Hip hop-style explicitness is in the lyrics too, as when Rutherford sings earnestly, “You look better when you first wake up / Than anybody else I’ve fucked.” Plenty will cringe from such bits, and few might sense the impending downfall of civilization. Is this really what we’ve come to? Is this what lyrics have been reduced to in 2018? Fortunately, one needn’t exert one’s self to nod in affirmation, as the beat will arrange for it on its own. Yes, these are the lyrics — and so what? Isn’t this just the next step in near-century long trend toward minimalism in popular music? We can do away with all the filigree; there’ll always be a place for it in the conservatories.

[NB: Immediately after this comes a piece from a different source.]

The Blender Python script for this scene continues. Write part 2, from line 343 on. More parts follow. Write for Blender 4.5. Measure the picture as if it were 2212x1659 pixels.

The Neighbourhood might be prosaic and juvenile — but it is precisely this that accounts for much of their appeal. This is not the place to look for lofty abstractions and clever wordplay — although there is much promise in the song title,”Sadderdaze.” With countless bands out there struggling in vain, tongues firmly planted in cheeks, to provoke your thought and impress you, it can be refreshing to hear songs that put on no airs whatsoever, and purport to be nothing more than what they are. This is music for teenagers, and for anyone who wants to channel their inner teenager. Role-play a little. You just might like it. If you’ve ever wanted to come to terms with your inner douchebag or ditz, you couldn’t ask for a better soundtrack —

This isn’t to undervalue the music, only to convey the extent of its cheesiness. That said, The Neighbourhood is phenomenal band in their own arena. And for what it is, every song on the new album is a masterfully crafted bit of pop perfection. There is no filler on this record. Each track could be a single. And aside from the one Muppet bit on “Flowers,” nothing sounds awkward, forced or strained. Throughout the album, punchy synth lines, eerie washes, pre-chorus dramatic pauses, reverberating snares, subtly trap-like high hats, and string flourishes are all executed just perfectly. There are many moments, such as in the jazz-tinged “Blue,” when Mikey Margott’s basslines make all the difference. Overall, the entire band is in top form — and although he still seems to be coming to grips with it, Jesse is too.